Personal guarantors who are also major shareholders in defaulting companies are facing increased heat from lenders who, armed with a recent Supreme Court ruling, are adding pressure on them to honour their repayment liabilities running into several crores of rupees.

The number of bankruptcy petitions admitted against personal guarantors between January and March was the highest in seven quarters, at 81 cases, show the latest data from Insolvency and Bankruptcy Board of India. 

Bankruptcy petitions admitted by IBBI had dropped to eight in the three months ended December from 14 in the second and 30 in the first quarters of 2023-24.

The sharp increase in the number of petitions admitted against personal guarantors in the latest quarter follows a Supreme Court decision in November when it upheld the constitutionality of Insolvency and Bankruptcy Code provisions dealing with personal guarantors.

More recently, in April, the National Company Law Tribunal admitted Indiabulls Housing Finance’s personal-insolvency plea against Subhash Chandra, chairman emeritus of Zee Entertainment Enterprises Ltd, over guarantees given to a company called Vivek Infracon. 

The high-profile case has turned the spotlight on other business tycoons including Reliance ADA Group chairman Anil Ambani, Videocon chairman Venugopal Dhoot, and Bhushan Power and Steel promoter Sanjay Singal, who also face personal-insolvency proceedings.

Trillions in unpaid debt

IBBI data show that the total debt involved in petitions against personal guarantors at the end of March was about 1.88 trillion.

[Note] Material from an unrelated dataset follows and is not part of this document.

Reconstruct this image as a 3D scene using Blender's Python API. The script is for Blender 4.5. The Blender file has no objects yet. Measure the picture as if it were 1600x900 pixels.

Of this, only 103 crore had been recovered by way of repayment plans under the debt resolution process until end-March.

In comparison, creditors have so far recovered 3.3 trillion from companies under the IBC, representing a 68% haircut against their admitted claims of 10.46 trillion.

The Supreme Court in November ruled that the IBC did not violate constitutional provisions on equality before law and right to life and personal liberty, giving a strong boost to the claims of lenders against personal guarantors.

Experts say that although there was no specific stay on the provisions of the law earlier, court orders for maintaining status quo regarding the assets of guarantors had created uncertainty about personal insolvency provisions under the IBC.

Such orders made financial institutions unsure of initiating action against personal guarantors under provisions of the bankruptcy law, they said. In many cases, petitions have been withdrawn by lenders, indicating possible recovery out of court. 

“Ever since the Supreme Court cleared the air and settled once and for all that the personal guarantors provisions are constitutionally valid, banks and financial institutions are now aggressively invoking provisions pertaining to personal guarantors for corporate debtors,” said Anjali Jain, partner, insolvency and restructuring practice, at Areness, a law firm.

More than 380 cases against personal guarantors have been admitted in tribunals since 2019, when IBC provisions on personal guarantors took effect. 

A ruthless remedy 

Often, what businesses have on their books is plant and machinery, while high valued real estate assets may be with the personal guarantors. 

Hence, lenders may find it more appropriate in some cases to move against personal guarantors under the IBC so that those high-value assets may also be available for debt resolution. 

When compared with the debt resolution process involving companies, insolvency of personal guarantors is a quicker and more ruthless legal remedy directly covering the personal assets of delinquent promoters and personal guarantors, said Jain.

The Supreme Court’s ruling favouring lenders can now make the probability of resolution or repayment much higher in the coming few months, she added.